А сейчас, в эту встречу, он показал мне фотографию, снятую чуть раньше в кабинете главного “Комсомолки”, где сам Панкин, едва преодолевший тогда возраст Христа, и такой же молодой репортер Василий Песков поднимают за что-то бокалы вместе с первым космонавтом Юрием Гагариным. Да, вокруг редакции всегда клубилось множество выдающихся людей. А сама она была для них магнитом, быть сюда приглашенным почиталось честью. Чего стоят знаменитые “четверги” газеты, которые становились событиями культурной жизни страны, или не менее знаменитые “фронтовые землянки”, родившие традицию всенародного празднования дня Победы. 

Борис Панкин и Людмила Семина

Мы посидели  с БД за столом – по неизбывной советской традиции – на кухне. Он сам приготовил угощение, такое же традиционное для шестого этажа: капусточка квашеная, селедочка с картошкой, колбаска-сырок и наливочка, присланная ему с малой родины, из пензенских краев. 

Борис Дмитриевич вспоминал наше общее время работы в “Комсомолке”, людей, разные истории, показывал книги с автографами авторов, альбомы со снимками. Как раз недавно вышли его очень человеческие мемуары “Пылинки времени”, и сейчас автор как бы материализовал их  с любовью и нескрываемым удовольствием. Вечер промелькнул мгновенно. 

Мы много говорили и о самой газете. Пытались определить в краткой формуле ее главный секрет, позволивший молодежной газете страны занять уникальное место всесоюзного проповедника, просветителя и выдумщика, доблестного рыцаря, защитника слабых и обездоленных, государственного деятеля, бесстрашно отстаивающего  т.н. “социализм с человеческим лицом” и запускающего разнообразные социальные эксперименты и проекты в его поддержку.

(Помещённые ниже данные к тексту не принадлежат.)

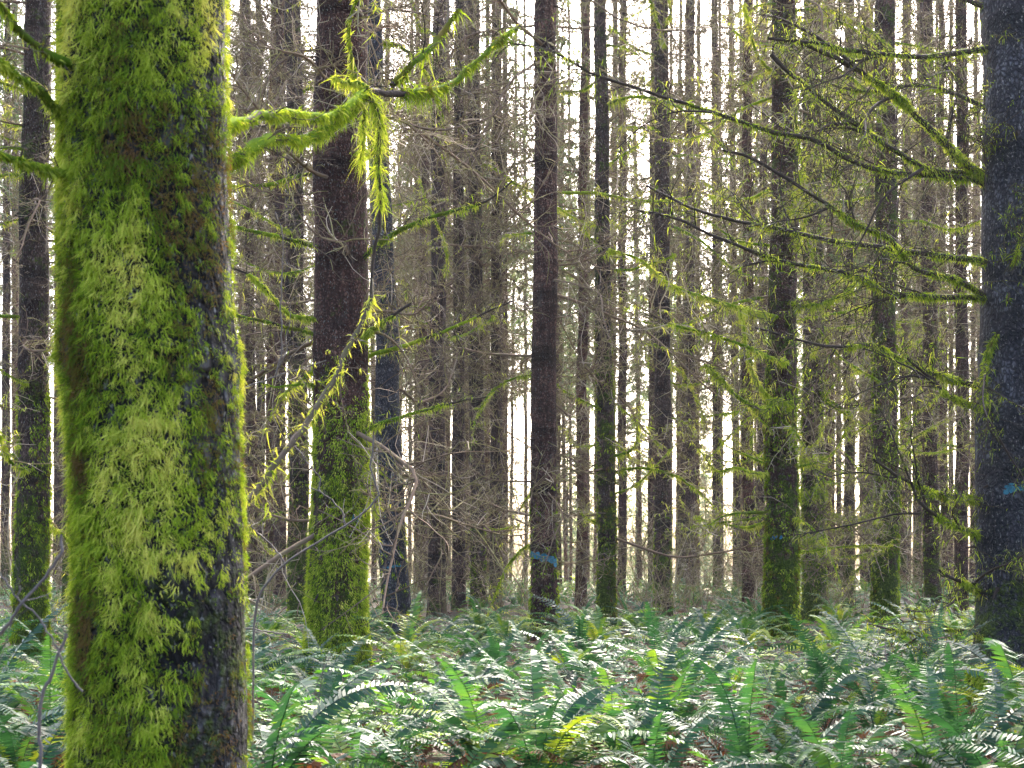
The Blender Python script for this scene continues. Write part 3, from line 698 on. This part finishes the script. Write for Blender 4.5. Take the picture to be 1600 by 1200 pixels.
for i, (pb, pt, wb, wt, d, lab, anc, mo, red, dry, nb, tuft, bark, marks) in enumerate(MAIN):
    T, Z = trunk_from_px(pb, pt, wb, wt, d, 30 + i, flare=0.22 if i != 4 else 0.42, knots=0.055, lump=0.045)
    root, tr = make_tree('spruce_tree', lab, T, M[bark], 28, 120, mo, red)
    ANCHOR.append((pb, Z, anc)); MIDT.append((T, Z, root))
    sc_ = 1.0 + 0.02 * (Z - 15)
    add_branches(root, T, nb, h_at(T, Z, 880), h_at(T, Z, -40), dry, 700 + i, 0.8 * sc_, 1.5 * sc_, 1.15)
    if tuft:
        r = np.random.RandomState(800 + i); mb = MB(); zt = h_at(T, Z, tuft[1])
        bands = r.uniform(0.4, 3.5, 4)
        def dens(h, th, T=T, zt=zt, i=i, bands=bands):
            n = fbm(np.stack([np.cos(th) * 2, np.sin(th) * 2, h * 2.0], -1), i + 60, 3)
            b = 0
            for q in bands: b = b + np.exp(-((h - q) / 0.12) ** 2)
            return np.clip(sm(zt + 0.4, zt - 0.6, h + (n - 0.5) * 2) * (sm(0.42, 0.62, n) + 0.7 * b) + 0.6 * sm(zt + .6, zt - .6, h) * sm(.6, 1, np.abs(np.cos(th))), 0, 1)
        T.moss(mb, tuft[0], dens, 0.05, 0.012, -0.1, zt + 1.0, r, 0.44, 9)
        if i == 4:
            for q in (720, 772, 845):
                T.moss(mb, 1800, lambda h, th, q=q: np.exp(-((h - h_at(T, Z, q)) / 0.09) ** 2), 0.10, 0.014, h_at(T, Z, q) - .2, h_at(T, Z, q) + .2, r, 0.62, 9)
        obj('moss', mb.mesh('moss', M['moss'], T.b), root)
    if marks:
        paint_part(root, T, [(h_at(T, Z, m[0]), FRONT + m[1], m[2], m[3], m[4], m[5]) for m in marks], 40 + i)
# drooping mossy limbs of the stout moss-banded tree
T, Z, root = MIDT[3]
for i, (pts, a, b, ntw, tl, ms, hg) in enumerate([
 ([(1215, 640, Z), (1180, 636, Z - .4), (1150, 618, Z - .6), (1125, 590, Z - .7), (1100, 568, Z - .8)], .030, .012, 16, .45, 900, .4),
 ([(1210, 630, Z - .2), (1186, 600, Z - .4), (1170, 550, Z - .5), (1157, 485, Z - .6)], .024, .012, 14, .4, 700, .5),
 ([(1230, 500, Z), (1195, 490, Z - .3), (1150, 478, Z - .5), (1090, 460, Z - .7), (1040, 440, Z - .8), (1000, 405, Z - .9), (950, 390, Z - 1)], .026, .009, 34, .5, 1300, .5),
 ([(1215, 740, Z), (1180, 738, Z - .3), (1150, 730, Z - .4), (1120, 735, Z - .5), (1090, 700, Z - .6)], .020, .008, 12, .4, 400, .4),
 ([(1230, 640, Z - .2), (1225, 628, Z - .5), (1212, 622, Z - .7), (1195, 640, Z - .9)], .018, .010, 12, .3, 700, .6),
 ([(1230, 470, Z - .2), (1260, 480, Z - .4), (1300, 470, Z - .6), (1340, 440, Z - .8)], .022, .009, 20, .45, 800, .5),
]):
    hand_branch(root, T.b, pts, a, b, ntw + 6, tl, int(ms * 2.2), 100 + i, 0.045, 0.008, hg, 2.8, twr=0.007, sleeve=1.2, mbase=0.6, sub=3, twmoss=14)

# ------------------------------------------------------------------ slim distant trees
SHORT = {'the shaggy moss-covered trunk': 'the shaggy trunk', 'the reddish trunk with the mossy foot': 'the reddish trunk', 'the trunk with the blue paint band': 'the paint-banded trunk',
         'the trunk with two moss collars': 'the moss-collared trunk', 'the trunk with the dark knot': 'the knotted trunk', 'the dark trunk with the lit mossy foot': 'the lit-footed dark trunk'}
ANCHOR = [(a, b, c, SHORT.get(c, c)) for a, b, c in ANCHOR]
ANCHOR.sort(key=lambda a: a[0])
MAINA = [a for a in ANCHOR]
far_list = [(8, 14), (24, 11), (90, 14), (108, 19), (384, 12), (408, 15), (437, 20), (652, 11), (716, 21), (700, 8), (729, 9), (775, 20), (762, 9), (789, 10),
 (871, 13), (908, 18), (955, 11), (972, 14), (1018, 13), (1067, 12), (1079, 15), (1088, 9), (1120, 13),
 (1152, 13), (1169, 20), (1188, 16), (1293, 15), (1302, 9), (1313, 8), (1326, 17), (1352, 10), (1361, 13), (1411, 13), 
 (1434, 12), (1476, 13), (1486, 8), (1503, 22), (1519, 9), (600, 10), (560, 12), (470, 10)]
r = np.random.RandomState(404)
seen_between = {}
order_words = ['first', 'second', 'third', 'fourth', 'fifth', 'sixth', 'seventh', 'eighth', 'ninth', 'tenth', 'eleventh', 'twelfth', 'thirteenth', 'fourteenth', 'fifteenth', 'sixteenth', 'seventeenth', 'eighteenth', 'nineteenth', 'twentieth']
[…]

В какой-то момент Панкин сказал: “Думаю, то, что мы предлагали читателю – это была терапия добром”. 

Да, пожалуй: самым ценным для нас был наш читатель, присылающий миллионами писем свои вопросы, мнения, исповеди, крики о помощи или благодарности за исправление сложной ситуации. И мы всегда были на стороне своего читателя, его человеческого достоинства, его гражданских прав, его интересов и идеалов. 

В жестком обществе долга и ответственности, ударного труда и общественных обязанностей, дискомфортного выживания и непробиваемого формализма наша газета, возможно, единственная из прочих общественных институтов, протягивала читателю открытую ладонь с энергией тепла и сочувствия. Это была непростая миссия. И целая плеяда главредов послевоенного времени шла на любые “проступки” ради ее выполнения и сохранения. 

Важно, что сам Панкин в нашей беседе сформулировал и высказал это кредо. В его устах наша миссия приобретает характер исторической достоверности.

Уже ближе к концу нашего разговора я спросила БД, а как он воспринимал, будучи главредом, миг удачи? Он ответил метафорически:

— Знаете, Люся, для меня это был миг между подписанием номера и выходом первого сигнального экземпляра. Обычно я любил тогда постоять у окна своего кабинета. Вы же помните: здание наше конструктивистское, памятник архитектуры 30-х, там окна были во всю стену, вся ночная Москва перед тобой, хоть и без нынешнего блеска… 

Я смотрел туда и представлял огромное пространство страны, во все уголки которой завтра дойдет свежий номер “Комсомолки”, практически она была тогда в каждом доме. И вот я как бы глазами своих завтрашних читателей просматривал этот номер, прочитывал его в памяти, взвешивая, что же мы сообщим завтра человеку, какие мысли в него вложим, к каким поступкам подвигнем, какой пример предложим для повторения, как алгоритм правильного поступка. 

В этот момент я испытывал и тяжесть ответственности  перед людьми. И гордость от нашего влияния на судьбы и людей, и страны в целом. И, не поверите, но и какую-то детскую радость от того, что могу дать людям что-то хорошее, что поможет им быть лучше, сильней, веселей, уверенней. Идеализм? Ну, я сильно-то это не обнародовал, держал при себе. Но вот этот миг своей удачи, что мне дано такое испытывать, помню отчетливо. 

Борис Дмитриевич говорил, а я очень волновалась. И от того, что он доверил такое признание. И от того, что он говорил буквально моими словами: ведь я нередко тоже глядела в просторные окна своего отдела рабочей молодежи абсолютно с теми же чувствами и мыслями. Уверена, что и большинство моих коллег про «Комсомолке» могли бы подписаться под этими словами. Воздух шестого этажа всегда был насыщен именно таким элексиром добра. И люди на этаж прирастали соответственные. По меркам, высказанным сейчас БД, одним из самых незаурядных и мощных главредов нашей газеты.